Comparar remakes es más aburrido que injusto. Aburrido porque casi siempre el veredicto final es previsible: “Era mucho mejor la original” tiende a ser el acuerdo al que se llega la mayor parte de las veces.
Pero no siempre es así: hay remakes mejores o tan potentes como el original. Y como el tiempo pasa, a veces no vale la pena entrar a comparar sino asumir que son otros animales por completo: homenajes, piezas-que-conversan, reinterpretaciones, puestas-al-día. Ser original no es necesariamente una virtud. Comparar es injusto porque, en rigor, se parte de la premisa errada que un remake es algo necesariamente indigno, espurio, innecesario, una celebración del lucro, la falta de ideas y chanterío artístico. Para nada: todos los años hay un nuevo montaje de una obra de Shakespeare o Chejov o Tennessee Williams. La gracia de ir a la ópera es ver una pieza que se conoce y se quiere reintrepretada tanto por nuevos cantantes o por una puesta en escena distinta, arriesgada, que incluso conecte con el estado actual de las cosas.
Una lástima que la nueva versión de Carrie sea infinitamente inferior, a pesar de contar con el tipo de efectos especiales inimaginables en su momento.

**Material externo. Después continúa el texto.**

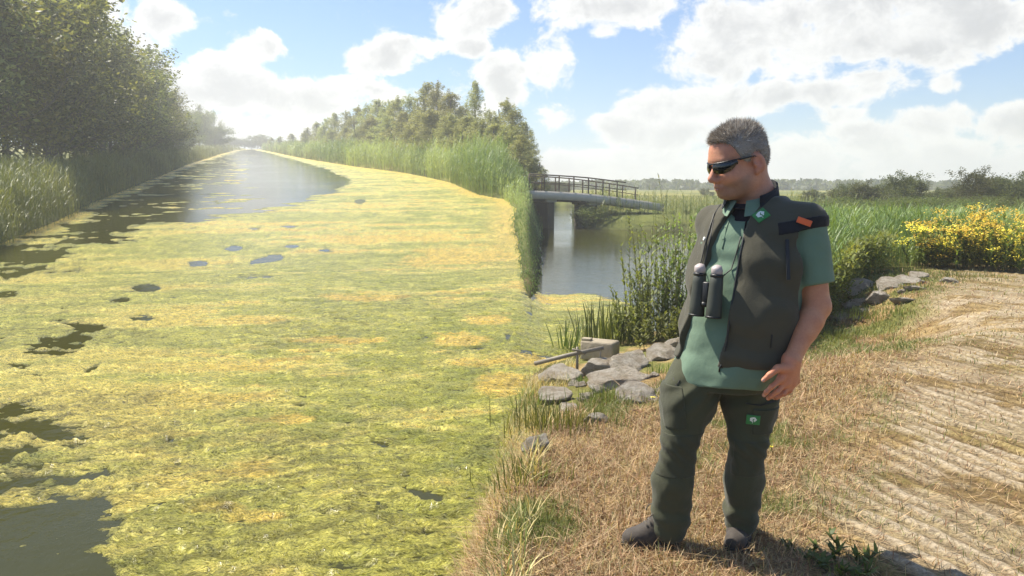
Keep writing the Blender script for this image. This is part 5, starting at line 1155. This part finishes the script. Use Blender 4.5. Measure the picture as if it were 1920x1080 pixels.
# hair: short, grey-brown, ruffled on top
def m_hair():
    def f(N):
        co = obj_co(N); n = N.noise(co, 60, 4, .7); c = N.mix(1.0, attr(N), N.n('ShaderNodeCombineColor', i={k: N.m('MULTIPLY_ADD', n, .7, .6) for k in range(3)}).outputs[0], 'MULTIPLY'); return bsdf(N, c, .5, .45)
    return mat('hair', f)
M_HAIR = m_hair()
def build_hair():
    line = lambda y: np.interp(y, [-.12, -.085, -.062, -.052, -.045, -.025, -.008, .000, .012, .030, .050, .065, .12], [-.085, -.080, -.062, -.03, .030, .038, .022, .004, .004, .028, .066, .086, .100])
    skull = Field(); skull.add(ell((0, -.012, .046), (.074, .097, .086)), .02); skull.add(ell((0, -.05, .015), (.066, .062, .07)), .03); skull.add(ell((0, .03, -.030), (.060, .066, .085)), .03); skull.add(ell((0, .050, .045), (.058, .045, .05)), .03)
    def hf(p):
        h = w2h(p); top = sstep(.03, .12, h[:, 2]); d = skull(h) - .0035 - .006 * top + .007 * (fbm(h, 46, 3) - .5) * (.5 + top); reg = (line(h[:, 1] + .006 * (fbm(h, 70, 2) - .5)) + .012 * (fbm(h, 80, 2) - .5)) - h[:, 2]
        return smax(d, reg, .006) * HS
    V, Q = surface(hf, HC - .2, HC + .2, .004); h = w2h(V); t = (.05 + .75 * fbm(h, 55, 3))[:, None]
    C = np.array([.12, .09, .068]) * (1 - t) + np.array([.44, .39, .33]) * t
    o = link('hair', mesh_np('hair', V, Q, [M_HAIR], C, True), MAN)
    # strands
    r = np.random.default_rng(5); n = 15000; k = r.choice(len(V), n); b = V[k]; hh = h[k]; ok = hf(b + .0 * b) < .006; b, hh = b[ok], hh[ok]; n = len(b)
    nr = hh - np.array([0, -.02, .02]); nr /= np.linalg.norm(nr, axis=1)[:, None]; top = sstep(.05, .115, hh[:, 2]); frt = sstep(.0, .06, hh[:, 1])
    comb = np.array([0, -.55, -.55]) * (1 - top)[:, None] + (np.array([0, .55, .35]) * frt[:, None] + np.array([0, -.35, .45]) * (1 - frt)[:, None]) * top[:, None]
    d = nr * (.12 + .22 * top)[:, None] + comb * 1.3 + r.normal(0, .28, (n, 3)); d /= np.linalg.norm(d, axis=1)[:, None]; L = (.011 + .012 * top * r.uniform(.3, 1.3, n))[:, None]; sd = np.cross(d, r.normal(0, 1, (n, 3))); sd /= np.linalg.norm(sd, axis=1)[:, None]
    bend = r.normal(0, .3, (n, 3)) + nr * .2; w = .00075; p0 = hh - nr * .003; p1 = p0 + d * L * .55; p2 = p1 + (d + bend * .7) * L * .5
    V2 = np.stack([p0 - sd * w, p0 + sd * w, p1 - sd * w * .8, p1 + sd * w * .8, p2], 1).reshape(-1, 3); i = 5 * np.arange(n)[:, None]
    Fq = i + np.array([[0, 1, 3, 2]]); Ft = i + np.array([[2, 3, 4]]); g = np.clip(r.normal(.5, .3, n), 0, 1)[:, None]; Cs = np.array([.17, .13, .095]) * (1 - g) + np.array([.66, .60, .52]) * g
    s = link('strands', mesh_np('strands', h2w(V2), [Fq, Ft], [M_HAIR], np.repeat(Cs, 5, axis=0)), o); s['kind'] = 'stuff'
build_hair()

# sunglasses
def build_glasses():
    mL = mat('dark_lens', lambda N: bsdf(N, (.006, .007, .008, 1), .06, .7)); mF = m_plain('black_frame', (.012, .012, .013), .3, .5, 100, .1)
    def wrap(a, z, extra=0.0):                      # point on the wrap curve in head space
        return np.array([(.076 + extra) * math.sin(a), .006 + (.098 + extra) * math.cos(a) ** .8 if math.cos(a) > 0 else .006, z])
    root = None
    mb = MB()
    A = np.linspace(R(-78), R(78), 33)
    top = [h2w(wrap(a, .019 + .004 * abs(math.sin(a)), .003)) for a in A]; mb.tube(top, .0032, 6); root = mb.build('sunglasses', mF, MAN, True); root['label'] = 'black wrap-around sunglasses'
    for s in (-1, 1):
        aa = np.linspace(R(7), R(70), 16) * s; V = []; rows = 7
        for a in aa:
            f = (abs(a) - R(7)) / R(63); lowz = -.020 * math.sin(math.pi * min(1, f * .95 + .12)) ** .6 + .006 * f; hi = .018 + .003 * f
            for k in range(rows): t = k / (rows - 1); V.append(h2w(wrap(a, hi + (lowz - hi) * t, .004 + .004 * math.sin(math.pi * t))))
        V = np.array(V); inn = V - (V - HC) / np.linalg.norm(V - HC, axis=1)[:, None] * .003; Fc = []; m = len(V)
        for i in range(15):
            for k in range(rows - 1): a = i * rows + k; Fc += [[a, a + 1, a + rows + 1], [a, a + rows + 1, a + rows], [m + a, m + a + rows + 1, m + a + 1], [m + a, m + a + rows, m + a + rows + 1]]
        mb = MB(); mb.add(np.concatenate([V, inn]), Fc); mb.build('lens', mL, root, True)
        P = [h2w(q) for q in ((s * .073, .040, .020), (s * .0785, .015, .0205), (s * .0805, -.015, .020), (s * .081, -.035, .012), (s * .079, -.050, -.004))]
        mb = MB(); mb.tube(P, [.0062, .0058, .0045, .0036, .0028], 6, flat=.55); mb.build('temple', mF, root, True)
        mb = MB(); mb.tube([h2w((s * .009, .104, .010)), h2w((s * .010, .106, -.002)), h2w((s * .013, .102, -.010))], .0025, 5); mb.build('nose_pad', mF, root, True)
build_glasses()

# binoculars hanging on the chest
def build_binoculars():
    mA = m_plain('binocular_armour', (.055, .060, .048), .65, .35, 60, .15, .4, .001); mK = m_plain('binocular_black', (.012, .012, .012), .45, .5, 80, .1); mE = m_plain('eyecup_cover', (.42, .36, .345), .5, .4, 60, .1)
    c0, dy = near_surface(1336, 543, shirt); base = c0 + O + FRT * .050; e = empty('binoculars', base)
    ux = n3(LFT * .95 + FRT * .10); uz = n3(np.array([.03, 0, 1]) + FRT * -.06)
    def Q(u, f, z): return ux * u + FRT * f + uz * z
    for k, s in enumerate((-1, 1)):
        u = s * .040; mb = MB(); mb.tube([Q(u, 0, z) for z in (-.103, -.098, -.06, -.01, .030, .058, .064)], [.030, .032, .031, .029, .028, .026, .020], 18); b = mb.build('barrel', mA, e, True)
        mb = MB(); mb.tube([Q(u, 0, z) for z in (-.108, -.100)], [.033, .033], 18); mb.build('objective_ring', mK, b, True)
        mb = MB(); mb.tube([Q(u, 0, z) for z in (.060, .068, .072)], [.027, .027, .024], 16); mb.build('eyepiece_ring', mK, b, True)
        mb = MB(); mb.tube([Q(u, 0.0, .070), Q(u, .003, .084), Q(u, .010, .100), Q(u, .014, .106)], [.022, .0235, .021, .010], 14); mb.build('eyecup', mE, b, True)
    mb = MB(); mb.box(tuple(Q(0, .004, -.005)), (.03, .03, .085), np.column_stack([ux, np.cross(uz, ux), uz]), bev=.006); mb.build('hinge', mK, e, True)
    mb = MB(); mb.tube([Q(0, .012, -.045), Q(0, .012, -.065)], .013, 12); mb.build('focus_wheel', mK, e, True)
    mb = MB(); mb.box(tuple(Q(0, .004, .030)), (.04, .022, .016), np.column_stack([ux, np.cross(uz, ux), uz]), bev=.004); mb.build('bridge', mA, e, True)
    for s, pts in ((1, [(1372, 505), (1381, 478), (1390, 445), (1397, 412), (1408, 388)]), (-1, [(1316, 490), (1323, 460), (1331, 430), (1340, 402), (1352, 384)])):
        P = [Q(s * .060, .0, .060)]
        for px, py in pts:
            c, dd = near_surface(px, py, both); P.append(c + O - base + FRT * .006)
        mb = MB(); mb.tube(P, .0028, 6); mb.build('strap', mK, e, True)
    tag(e, 'dark green binoculars with pale eyecups hanging on the man\'s chest', 'binoculars')
build_binoculars()
# ---------------------------------------------------------------- summer haze
def build_haze():
    x0, x1, y0, y1, z0, z1 = -900, 900, -60, 1250, -3.3, 40
    V = [(x, y, z) for z in (z0, z1) for y in (y0, y1) for x in (x0, x1)]
    Fc = [[0, 2, 3, 1], [4, 5, 7, 6], [0, 1, 5, 4], [2, 6, 7, 3], [0, 4, 6, 2], [1, 3, 7, 5]]
    m = bpy.data.materials.new('haze'); m.use_nodes = True; t = m.node_tree; t.nodes.clear(); N = NT(t)
    v = N.n('ShaderNodeVolumePrincipled'); v.inputs['Color'].default_value = (.94, .95, .95, 1); v.inputs['Density'].default_value = HAZE; v.inputs['Anisotropy'].default_value = .3
    o = N.n('ShaderNodeOutputMaterial'); N.put(o.inputs['Volume'], v.outputs[0])
    tag(link('haze', mesh_np('haze', V, np.array(Fc), [m])), kind='stuff')
HAZE = .0015
build_haze()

La nueva Carrie es al final un símbolo de estos días: traumatizada, abusada, víctima, vengadora. Alguien dañado, al parecer, no puede también ser completo, sensual, alguien que puede besar al chico rubio que la invitó a la fiesta y sentir que el suelo se le mueve. Lo que antes era un mito de la cultura pop ahora es una exploración de la sicología pop y la mala autoayuda. Sissy Spacek, regresa a casa; se te echa de menos.